LeDuff and his producer “refused to even listen to the truth and then lied about their communication with S3 in order to further their false and scandalous theme,” the suit charged.

Fox 2 and S3 announced a settlement last month.

As part of the resolution, Fox 2 agreed to remove from its website the Feb. 2 report, and station anchors read on the air a statement that said, in part: "Following that report, we were contacted by representatives of S3, who assured us that the contract was awarded in full compliance with the county's procurement rules and regulations. It was not our intent to assert or imply that there was any improper conduct on the part of S3. We regret if anyone misinterpreted our report."

As part of the settlement, both sides agreed not to talk about it.

While not discussing the S3 case, Hahn, the Fox 2 chief, said LeDuff’s stories on Ficano have been “factually correct,” adding: “I know we dot our I’s and cross our T’s. We give everyone a fair shake. 

Asked if she sometimes disagreed with LeDuff on stories, Hahn paused, and said yes. 

“We work together,” Hahn said. “We’re a team. We sometimes have heated, creative debates.”

At times, she said, she and LeDuff walk outside the station and hash out their differences in the parking lot.
“He’s passionate, and so am I,” Hahn said. “When I hired him I told him I would stand behind him and support him.”

After months of battling on TV over everything from county pensions to Ficano’s property tax, LeDuff went to Ficano’s home one night and they had a beer. They talked, man to man. Both declined to elaborate. 

LEDUFF AND SCHEDLBOWER film in the parking lot next to the Detroit Fire Department repair shop in Eastern Market. LeDuff talks to a young woman wearing a high school graduation cap and asks her to stand in the background. He jumps out of the back of a broken-down EMS rig and says to the camera, “Detroit’s got a new project manager. FROM NOVI! Lots to fix!”

Packing up gear, LeDuff says, “Our bosses don’t even know what we’re doing.” He and Schedlbower originally planned to do another story today, but it would gave required working overnight. That wasn’t a problem; they’ve worked overnight before. But LeDuff wants to walk his daughter to school tomorrow for the last time. It will be her final day of kindergarten; she’ll have to be driven to grade school next year.

They decide they need to remind the new project manager that Detroit transportation is a mess, so they drive rapidly into the yard next to the Department of Transportation on E. Warren. The guard booth is empty. LeDuff jumps out of the car, steps into one of the dozens of parked buses, performs another riff for the camera, and they drive off.

“Sweet,” says LeDuff.

“Gonzo journalism,” says Schedlbower.

LEDUFF LIKES “PARTICPATORY JOURNALISM” because he thinks it’s important to feel and experience what people are doing and not just sit and listen to them talk about what they do.

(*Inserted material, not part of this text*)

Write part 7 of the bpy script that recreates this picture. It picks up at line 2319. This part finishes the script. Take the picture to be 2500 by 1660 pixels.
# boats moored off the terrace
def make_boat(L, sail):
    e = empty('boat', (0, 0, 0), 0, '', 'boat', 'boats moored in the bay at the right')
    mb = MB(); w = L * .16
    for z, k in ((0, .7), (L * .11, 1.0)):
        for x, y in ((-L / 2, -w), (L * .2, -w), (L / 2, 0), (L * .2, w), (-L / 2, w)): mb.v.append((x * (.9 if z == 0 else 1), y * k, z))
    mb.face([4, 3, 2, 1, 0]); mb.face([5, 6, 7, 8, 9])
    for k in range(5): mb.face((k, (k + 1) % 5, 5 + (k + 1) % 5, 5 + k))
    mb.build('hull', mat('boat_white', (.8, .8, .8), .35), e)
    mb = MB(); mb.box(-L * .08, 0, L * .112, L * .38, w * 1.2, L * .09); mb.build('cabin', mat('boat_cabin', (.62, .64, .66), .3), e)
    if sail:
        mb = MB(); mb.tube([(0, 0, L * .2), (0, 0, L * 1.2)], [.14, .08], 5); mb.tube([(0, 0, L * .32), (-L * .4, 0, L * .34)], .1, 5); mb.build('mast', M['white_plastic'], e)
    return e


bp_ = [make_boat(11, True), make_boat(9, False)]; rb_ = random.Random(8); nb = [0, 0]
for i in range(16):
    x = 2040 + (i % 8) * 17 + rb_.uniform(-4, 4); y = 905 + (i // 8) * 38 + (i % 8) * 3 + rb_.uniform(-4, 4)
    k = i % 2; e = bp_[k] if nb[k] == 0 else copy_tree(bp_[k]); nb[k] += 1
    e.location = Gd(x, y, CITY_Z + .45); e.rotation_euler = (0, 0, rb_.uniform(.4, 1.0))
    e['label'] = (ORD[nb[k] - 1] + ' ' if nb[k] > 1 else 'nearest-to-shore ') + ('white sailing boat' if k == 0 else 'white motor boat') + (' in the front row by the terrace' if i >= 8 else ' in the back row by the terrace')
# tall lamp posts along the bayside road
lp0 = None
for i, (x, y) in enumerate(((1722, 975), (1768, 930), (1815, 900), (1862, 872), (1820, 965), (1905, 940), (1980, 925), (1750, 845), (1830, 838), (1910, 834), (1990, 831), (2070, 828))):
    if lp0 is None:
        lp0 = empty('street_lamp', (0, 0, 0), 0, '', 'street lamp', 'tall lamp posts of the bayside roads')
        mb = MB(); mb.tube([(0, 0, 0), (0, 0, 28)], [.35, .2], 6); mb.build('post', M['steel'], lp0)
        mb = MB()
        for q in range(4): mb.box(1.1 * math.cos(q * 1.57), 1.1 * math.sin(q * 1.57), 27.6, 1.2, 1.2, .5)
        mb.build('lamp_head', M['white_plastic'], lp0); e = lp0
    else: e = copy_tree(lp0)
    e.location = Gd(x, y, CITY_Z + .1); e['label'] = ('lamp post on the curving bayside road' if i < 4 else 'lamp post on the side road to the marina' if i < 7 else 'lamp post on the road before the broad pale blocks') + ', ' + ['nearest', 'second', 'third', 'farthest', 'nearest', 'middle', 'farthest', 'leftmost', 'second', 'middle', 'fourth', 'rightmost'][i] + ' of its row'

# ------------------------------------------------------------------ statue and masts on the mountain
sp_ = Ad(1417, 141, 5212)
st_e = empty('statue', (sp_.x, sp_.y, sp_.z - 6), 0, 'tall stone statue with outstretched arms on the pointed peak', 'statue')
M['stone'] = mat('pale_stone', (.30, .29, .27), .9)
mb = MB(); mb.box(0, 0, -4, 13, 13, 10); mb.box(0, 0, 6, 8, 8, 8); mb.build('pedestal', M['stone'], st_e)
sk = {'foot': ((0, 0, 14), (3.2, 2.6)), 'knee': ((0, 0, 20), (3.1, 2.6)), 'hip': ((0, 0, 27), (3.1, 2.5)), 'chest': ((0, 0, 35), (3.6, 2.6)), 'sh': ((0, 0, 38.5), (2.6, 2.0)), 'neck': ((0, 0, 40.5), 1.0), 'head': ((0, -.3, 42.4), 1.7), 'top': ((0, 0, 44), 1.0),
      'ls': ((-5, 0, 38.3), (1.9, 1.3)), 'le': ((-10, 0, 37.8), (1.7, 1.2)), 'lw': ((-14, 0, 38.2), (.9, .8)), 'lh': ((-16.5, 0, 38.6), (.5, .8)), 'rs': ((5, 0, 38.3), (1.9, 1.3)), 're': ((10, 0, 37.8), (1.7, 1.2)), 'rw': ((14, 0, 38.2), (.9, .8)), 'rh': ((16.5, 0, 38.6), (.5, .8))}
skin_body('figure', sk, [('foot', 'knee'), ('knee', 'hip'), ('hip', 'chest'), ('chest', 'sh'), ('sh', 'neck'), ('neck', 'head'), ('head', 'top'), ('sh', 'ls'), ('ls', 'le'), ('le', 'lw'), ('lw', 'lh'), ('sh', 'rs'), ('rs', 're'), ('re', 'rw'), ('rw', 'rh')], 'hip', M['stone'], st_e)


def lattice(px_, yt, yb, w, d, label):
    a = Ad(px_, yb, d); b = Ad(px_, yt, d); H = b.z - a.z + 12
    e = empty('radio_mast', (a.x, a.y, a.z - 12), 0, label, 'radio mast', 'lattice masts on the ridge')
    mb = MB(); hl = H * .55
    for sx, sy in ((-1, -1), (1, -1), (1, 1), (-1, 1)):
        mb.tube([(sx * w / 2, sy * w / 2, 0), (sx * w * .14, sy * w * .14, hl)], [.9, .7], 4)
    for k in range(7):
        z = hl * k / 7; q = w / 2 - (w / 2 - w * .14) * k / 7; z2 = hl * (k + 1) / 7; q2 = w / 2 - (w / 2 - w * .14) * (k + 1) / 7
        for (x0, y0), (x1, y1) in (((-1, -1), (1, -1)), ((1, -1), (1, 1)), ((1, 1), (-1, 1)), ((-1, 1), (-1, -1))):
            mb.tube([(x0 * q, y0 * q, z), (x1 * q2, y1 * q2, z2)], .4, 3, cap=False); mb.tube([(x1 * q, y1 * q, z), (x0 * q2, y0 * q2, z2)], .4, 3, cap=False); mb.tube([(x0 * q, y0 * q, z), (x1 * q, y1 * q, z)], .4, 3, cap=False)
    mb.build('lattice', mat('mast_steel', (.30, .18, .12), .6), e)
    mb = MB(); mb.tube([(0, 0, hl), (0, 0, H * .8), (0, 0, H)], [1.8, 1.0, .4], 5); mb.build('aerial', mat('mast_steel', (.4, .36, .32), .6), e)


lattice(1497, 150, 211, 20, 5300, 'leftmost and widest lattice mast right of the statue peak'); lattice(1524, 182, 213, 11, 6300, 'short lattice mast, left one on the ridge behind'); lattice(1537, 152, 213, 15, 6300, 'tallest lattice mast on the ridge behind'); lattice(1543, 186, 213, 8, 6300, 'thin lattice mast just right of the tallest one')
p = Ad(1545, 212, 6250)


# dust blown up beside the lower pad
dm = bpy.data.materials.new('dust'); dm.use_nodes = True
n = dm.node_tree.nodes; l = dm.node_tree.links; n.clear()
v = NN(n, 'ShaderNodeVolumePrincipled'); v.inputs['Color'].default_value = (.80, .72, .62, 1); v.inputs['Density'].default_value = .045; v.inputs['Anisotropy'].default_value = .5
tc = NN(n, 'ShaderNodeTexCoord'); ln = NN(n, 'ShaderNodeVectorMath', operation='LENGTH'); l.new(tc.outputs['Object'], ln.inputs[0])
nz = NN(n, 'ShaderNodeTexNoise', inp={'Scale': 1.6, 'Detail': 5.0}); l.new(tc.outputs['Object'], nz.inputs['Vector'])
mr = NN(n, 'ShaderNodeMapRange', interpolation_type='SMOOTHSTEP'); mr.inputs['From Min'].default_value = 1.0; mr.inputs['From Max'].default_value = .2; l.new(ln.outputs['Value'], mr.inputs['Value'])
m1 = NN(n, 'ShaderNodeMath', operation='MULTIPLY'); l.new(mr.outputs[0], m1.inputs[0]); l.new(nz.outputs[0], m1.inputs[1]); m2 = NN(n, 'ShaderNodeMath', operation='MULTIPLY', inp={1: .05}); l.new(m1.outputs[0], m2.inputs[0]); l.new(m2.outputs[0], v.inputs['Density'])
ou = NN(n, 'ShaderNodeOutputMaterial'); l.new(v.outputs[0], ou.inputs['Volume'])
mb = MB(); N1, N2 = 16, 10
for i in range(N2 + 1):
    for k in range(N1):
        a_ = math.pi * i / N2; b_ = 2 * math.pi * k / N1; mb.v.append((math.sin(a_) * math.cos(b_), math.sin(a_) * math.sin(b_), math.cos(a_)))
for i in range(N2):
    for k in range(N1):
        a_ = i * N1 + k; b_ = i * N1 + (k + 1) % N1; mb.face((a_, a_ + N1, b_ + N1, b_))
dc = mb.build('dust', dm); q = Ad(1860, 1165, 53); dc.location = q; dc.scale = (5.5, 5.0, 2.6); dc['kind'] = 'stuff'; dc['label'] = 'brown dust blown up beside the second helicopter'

Earlier this year, he reported on how he gone out and traced the roots of his family. LeDuff always had understood his ancestry was Native American and Cajun, the French-speaking people from Louisiana. His great grandfather came from Baton Rouge.

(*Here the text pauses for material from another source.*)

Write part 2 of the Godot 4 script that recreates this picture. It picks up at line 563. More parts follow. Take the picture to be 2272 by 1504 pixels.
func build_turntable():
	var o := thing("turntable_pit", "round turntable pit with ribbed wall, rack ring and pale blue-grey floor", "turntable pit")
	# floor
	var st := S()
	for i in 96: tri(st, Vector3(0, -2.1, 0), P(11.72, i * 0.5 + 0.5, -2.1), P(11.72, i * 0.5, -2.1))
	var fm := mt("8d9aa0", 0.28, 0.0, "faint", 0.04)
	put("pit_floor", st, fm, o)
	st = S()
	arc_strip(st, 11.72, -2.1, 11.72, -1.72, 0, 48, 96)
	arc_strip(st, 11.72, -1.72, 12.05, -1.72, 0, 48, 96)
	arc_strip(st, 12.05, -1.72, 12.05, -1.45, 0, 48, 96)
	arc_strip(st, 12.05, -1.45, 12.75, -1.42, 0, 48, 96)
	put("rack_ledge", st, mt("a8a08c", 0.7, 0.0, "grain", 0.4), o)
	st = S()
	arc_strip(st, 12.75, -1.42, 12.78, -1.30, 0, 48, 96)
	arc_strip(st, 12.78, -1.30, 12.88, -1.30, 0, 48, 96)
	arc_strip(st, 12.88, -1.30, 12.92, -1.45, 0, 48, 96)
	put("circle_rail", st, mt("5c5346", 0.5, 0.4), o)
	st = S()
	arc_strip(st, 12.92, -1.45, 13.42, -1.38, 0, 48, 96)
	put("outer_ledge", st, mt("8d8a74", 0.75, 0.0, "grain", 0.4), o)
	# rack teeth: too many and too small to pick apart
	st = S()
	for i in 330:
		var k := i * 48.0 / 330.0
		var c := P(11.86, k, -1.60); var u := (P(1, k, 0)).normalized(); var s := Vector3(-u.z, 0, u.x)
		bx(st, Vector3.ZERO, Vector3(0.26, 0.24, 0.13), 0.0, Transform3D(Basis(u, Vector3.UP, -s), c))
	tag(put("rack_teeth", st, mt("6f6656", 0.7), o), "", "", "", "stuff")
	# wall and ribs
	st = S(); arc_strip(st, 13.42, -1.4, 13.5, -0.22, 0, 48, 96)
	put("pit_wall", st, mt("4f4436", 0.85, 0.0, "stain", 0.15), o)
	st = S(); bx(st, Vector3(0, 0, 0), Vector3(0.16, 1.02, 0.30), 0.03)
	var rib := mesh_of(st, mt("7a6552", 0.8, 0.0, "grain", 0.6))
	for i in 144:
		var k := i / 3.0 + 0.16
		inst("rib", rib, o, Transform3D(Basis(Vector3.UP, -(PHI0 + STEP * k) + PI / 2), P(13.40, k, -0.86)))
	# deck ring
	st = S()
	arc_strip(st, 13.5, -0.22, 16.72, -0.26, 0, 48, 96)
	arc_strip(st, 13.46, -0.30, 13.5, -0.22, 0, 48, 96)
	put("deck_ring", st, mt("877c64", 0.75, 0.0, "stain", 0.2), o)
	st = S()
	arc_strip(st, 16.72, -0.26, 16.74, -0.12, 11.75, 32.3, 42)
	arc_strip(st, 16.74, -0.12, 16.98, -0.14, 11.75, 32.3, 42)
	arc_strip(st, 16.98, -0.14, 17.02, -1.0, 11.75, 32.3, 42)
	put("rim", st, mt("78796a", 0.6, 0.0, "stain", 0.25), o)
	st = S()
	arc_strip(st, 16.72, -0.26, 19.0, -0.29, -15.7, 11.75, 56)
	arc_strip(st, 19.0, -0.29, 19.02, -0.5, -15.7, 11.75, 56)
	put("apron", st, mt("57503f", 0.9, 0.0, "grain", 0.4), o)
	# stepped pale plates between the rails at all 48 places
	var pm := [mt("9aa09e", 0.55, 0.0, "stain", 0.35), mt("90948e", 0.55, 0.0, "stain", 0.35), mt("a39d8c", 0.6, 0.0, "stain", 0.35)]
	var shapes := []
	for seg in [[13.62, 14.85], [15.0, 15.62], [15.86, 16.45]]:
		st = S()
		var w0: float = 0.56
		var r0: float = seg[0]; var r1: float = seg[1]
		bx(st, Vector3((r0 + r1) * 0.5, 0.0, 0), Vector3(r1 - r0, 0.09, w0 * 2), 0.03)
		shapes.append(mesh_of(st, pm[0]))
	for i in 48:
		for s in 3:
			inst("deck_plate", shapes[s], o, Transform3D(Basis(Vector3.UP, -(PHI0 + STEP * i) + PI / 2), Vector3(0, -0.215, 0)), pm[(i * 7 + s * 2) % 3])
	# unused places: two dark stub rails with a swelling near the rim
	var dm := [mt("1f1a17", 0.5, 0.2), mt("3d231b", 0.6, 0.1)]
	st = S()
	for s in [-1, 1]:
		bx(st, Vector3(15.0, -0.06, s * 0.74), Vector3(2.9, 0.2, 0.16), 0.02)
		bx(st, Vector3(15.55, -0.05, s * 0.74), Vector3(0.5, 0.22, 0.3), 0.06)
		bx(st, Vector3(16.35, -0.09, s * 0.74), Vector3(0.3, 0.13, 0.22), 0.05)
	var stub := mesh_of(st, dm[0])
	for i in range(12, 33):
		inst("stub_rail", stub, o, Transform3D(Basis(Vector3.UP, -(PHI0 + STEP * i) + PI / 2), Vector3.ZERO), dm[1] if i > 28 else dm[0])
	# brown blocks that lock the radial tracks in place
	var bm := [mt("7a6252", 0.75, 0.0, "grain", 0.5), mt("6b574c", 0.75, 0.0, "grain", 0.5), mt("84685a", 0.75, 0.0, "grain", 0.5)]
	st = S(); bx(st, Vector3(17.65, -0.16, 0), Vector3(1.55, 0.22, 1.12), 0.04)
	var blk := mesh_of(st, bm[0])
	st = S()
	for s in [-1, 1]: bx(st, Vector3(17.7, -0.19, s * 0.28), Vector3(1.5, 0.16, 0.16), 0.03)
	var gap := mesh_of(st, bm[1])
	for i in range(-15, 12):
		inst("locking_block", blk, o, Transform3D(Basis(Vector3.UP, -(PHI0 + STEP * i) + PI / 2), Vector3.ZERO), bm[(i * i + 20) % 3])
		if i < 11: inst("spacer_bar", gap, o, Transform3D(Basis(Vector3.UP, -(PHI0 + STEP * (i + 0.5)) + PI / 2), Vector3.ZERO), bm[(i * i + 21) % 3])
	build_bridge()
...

But after searching records and talking to people, LeDuff said he learned that his great grandfather was a black man while he lived in the south, and a white man after he got off the train in Detroit in the World War I era. His skin was light enough so that he could pass as white in Detroit. His wife, who had darker skin, rarely left the house, LeDuff reported.

“We weren’t Cajuns like I’d been told, but Creoles, Louisiana people who were born black but lived in Detroit as white,” LeDuff told viewers. He discussed the indignities and insecurity of living in Detroit between the wars if you were black, which his grandfather managed to avoid.

He traveled to the south and interviewed relatives. He talked on camera to his mom, and to his dad, whom he hadn’t seen in 10 years. His dad said, “We’ve all been prejudiced, and I probably have been also. And here I was talking about myself.”

Said LeDuff: “I’m proud to be white, like I said, but I’m also proud to know I share a history with other peoples. And I understand what my great grandfather did, but it didn’t solve anything. I mean, look around, we can’t keep living like this because it’s all messed up.”

ONE OF THE FINAL STOPS while doing the Kriss Andrews project manager story is the intersection of Grandy and Ferry, south of the General Motors’ Poletown Plant on Detroit’s near east side. Many houses are gone; many of the remaining homes are abandoned and charred. The landscape is overgrown and lush. 

Gilbert Davis, 47, who has lived in the area his entire life, greets LeDuff warmly. He calls the neighborhood “Nightmare on Grandy.”

LeDuff and Schedlbower film the basement of an abandoned home that is filled with water. Davis, commenting on the M.O. of Detroit’s killers, says, “After you murder someone you throw them in here and light them on fire.”

He adds: They found two down there with their underwear around their legs. They didn’t put them on the news.”

LeDuff and Schedlbower stow their gear and start to drive off. One of Davis’ neighbors waves and calls out to LeDuff.

“Don’t give up on us down here, man.”

The story ran on the 6 p.m. news.

Bruce Bell, the man in blue from Ecorse who joined LeDuff on the city hall lawn, had a four-word speaking role.

Showing lots of attitude, he looked at the camera, addressed Andrews and said: "Get the job done."